Opie and Anthony will get a new show at a new network and get paid even more money. Freedom of obscene speech will live on. I also agree that the next step will be a live rape, a car jacking, or perhaps a really funny torture bit.

BTW, if you listen to the show on Smoking Gun.com it appears that one of the other females was participating because she was afraid she'd be deported if she didn't. Probably a joke, but has anybody checked?

Posted by Howard Veit at August 26, 2002 04:06 PM

I won't mourn the loss of Opie and Anthony, and I agree with everything the Lileks said about how the culture is coarsened so badly that it's the ones calling for decency who get pariah status for being squares rather than the smut merchants racing to find out how far they can push the lowes common denominator. Everything that is, except for one thing, he dimisses the comparison between the Church's refusal to adopt a "Zero tolerance" for priests sexually abusing children but made darn sure to Opie and Anthony were riddden out on a rail for broadcasting consensual sex between adults. Lileks states that the Church shouldn't have to be silent on all crimes because some of their people were found guilty of another crime. In a perfect world, that may be so, but when an orgainization leaps to zero tolerance when it's the victim, but hedges when it's people are the perpetrators of more serious crimes, they cease to be a credible voice for decency, and the forces of decency are robbed of an important soldier. Like it or not, the Catholic Church looks more like the accountant who micromanages the petty cash and allows thousands to be stolen in a false billing scheme (i.e the Arthur Andersen of religion) and it's naive to think the Mapplethorpes, Trey Parkers, Matt Stones, and yes even the Andy and Opies of the world, won't point it out, and won't be effective doing so.
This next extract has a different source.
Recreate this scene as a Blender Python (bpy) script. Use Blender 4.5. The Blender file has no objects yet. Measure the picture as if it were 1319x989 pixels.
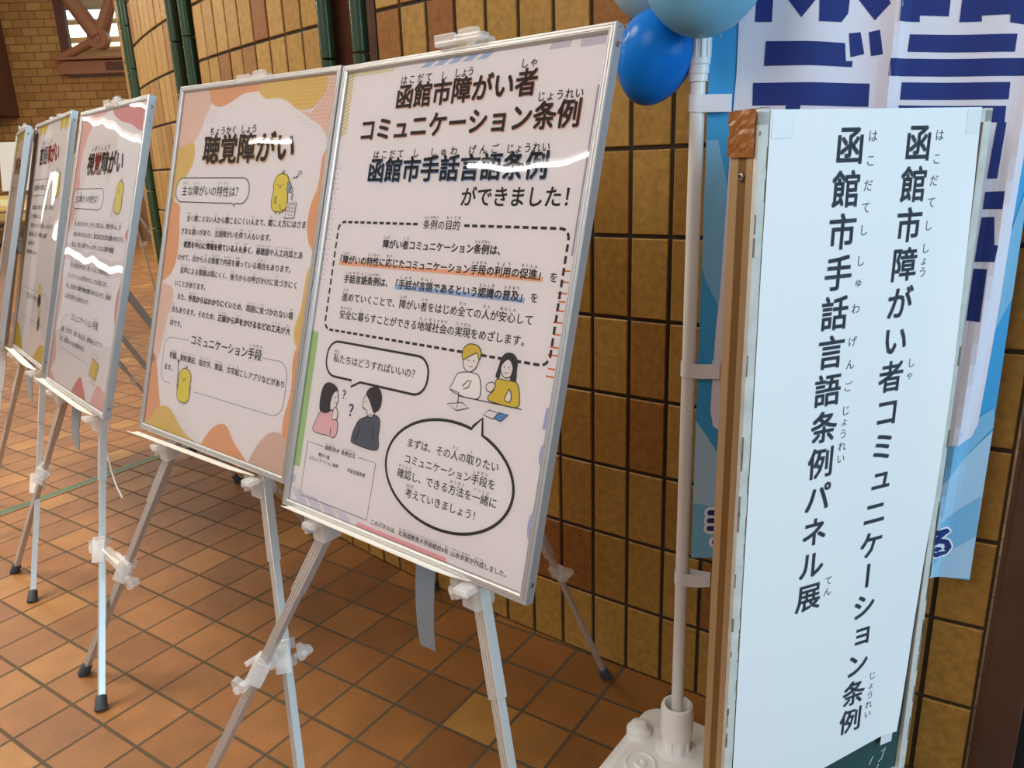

Posted by MarkD at August 26, 2002 06:23 PM

What's your solution then, Rand? Is the FCC to have NO regulatory authority over the airwaves? The libertarian in me would love that -- if the airwaves weren't a scarce public resource owned by everyone.

Posted by Christopher "Spoons" Kanis at August 26, 2002 09:01 PM

"What's your solution then, Rand? Is the FCC to have NO regulatory authority over the airwaves? The libertarian in me would love that -- if the airwaves weren't a scarce public resource owned by everyone."

Short answer, yes. The FCC should only enforce the property rights of the owners of the spectra, which are determined by the market.

The "scarce resource" argument holds no water. It may be valid in some ivory-tower, theoretical sense, but the reality is that any major city has many radio and television stations, and only one or two major newspapers. So which is the "scarce resource"? Which (if either) should be regulated "in the public interest"?

By the way, mucho congrats on the engagement. Sounds as though, like Steven Green, you're marrying up, and best wishes to you.

Posted by Rand Simberg at August 26, 2002 09:08 PM

Rand, a license to broadcast on a certain frequency in a certain market area is not an conveyance of property. It's more like a lease. If you rented a house and the lease included a condition that the property and grounds be kept up to a certain standard, you would either comply with that condition or face sanctions and possible eviction.

Any broadcaster knows the rules going in.

Posted by Kevin McGehee at August 27, 2002 04:31 AM

I know that it's not property. I'm not arguing "is," I'm arguing "ought."

Posted by Rand Simberg at August 27, 2002 07:41 AM

>I've been saying recently that in the near >future someone, somewhere in popular >entertainment will, in order to shock, tease, >and titillate an already desensitized and >macabre entertainment-hungry public, perform a >live "snuff" event.

Do videos on CNN of puppies being gassed count?